Prochazka v. Bee-Three Development, LLC

Rita W. Gruber, Judge,

dissenting.

|aI would affirm the trial court’s order granting summary judgment to Bee-Three and dismissing the Prochazkas’ counterclaim. I would hold, as the trial court did, that there was no unanswered question of material fact regarding Bee-Three’s contractual right to terminate and to receive a refund of its earnest money.

The first rule of interpreting a contract is to give the language employed the meaning that the parties intended, and the court must consider the sense and meanings of the words used by the parties as they are taken and understood in their plain, ordinary meaning. Cranfill v. Union Planters Bank, N.A., 86 Ark. App. 1, 158 S.W.3d 703 (2004). It is the duty of the court to construe a contract according to its unambiguous language without enlarging or extending its terms. Id. (citing North v. Philliber, 269 Ark. 403, 602 S.W.2d 643 (1980)).

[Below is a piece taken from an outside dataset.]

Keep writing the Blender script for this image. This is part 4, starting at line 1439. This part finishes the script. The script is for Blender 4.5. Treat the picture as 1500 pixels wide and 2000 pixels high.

In its oral remarks, the trial court found that Bee-Three “had absolute discretion” to terminate and “just clearly exercised that right.” In its written order, the court found the meaning of the contract to be clear:

When the Parties’ contract reserved to the Plaintiff/Buyer the right to terminate the contract “in its sole and absolute discretion,” that right was, by the very words that created it, absolute. To posit an interdependence between the “right to terminate” paragraph of the contract and the “right to inspect” paragraph, when the contract does not support such a nexus, is a violation of the clear meaning of the language and introduces an unwarranted and unjustifiable occasion to impute [an] ambiguity where there really is none.

|inI would hold, just as the trial court did, that there is no foundation to an argument of ambiguity in the written language concerning the right to terminate. To find such an ambiguity is to enlarge and extend the terms of the contract.

Quite simply, the language of the contract is clear. Paragraph 4.1 allows the buyer, during the inspection period, to “determine generally the desirability and utility of the Property for Buyer’s planned use of the Property.” Paragraph 4.3 specifies that the buyer’s determination of unsuitability for intended use, in the buyer’s “sole and absolute discretion,” gives the buyer the right to terminate and to have its earnest money returned if written notice is given before expiration of the inspection period.

Paragraph 4.1, although specifically allowing Bee-Three to inspect the property for environmental, taxation, and zoning issues, still allowed Bee-Three to “determine generally” the desirability of the property for the use it intended. Paragraph 4.3 afforded Bee-Three “sole and absolute” discretion to make the determination that the property lacked suitability for Bee-Three’s intended use — in this case, leasing to an anchor tenant. Bee-Three was not required to convey this intended use to the Prochazkas as a condition of buying. Bee-Three determined the property to be unsuitable, as was allowed by both paragraphs, and exercised its absolute right to terminate.

I dissent from the majority opinion, which expands, in my view, the terms of the contract. The contract’s clear language afforded Bee-Three absolute discretion to determine that the property was not suitable for its use, and this use was not a term of the contract. I am authorized to say that Judges Vaught, Hoofman, and Brown join in this dissenting opinion.

Vaught, Hoofman, and Brown, JJ., join in this dissent.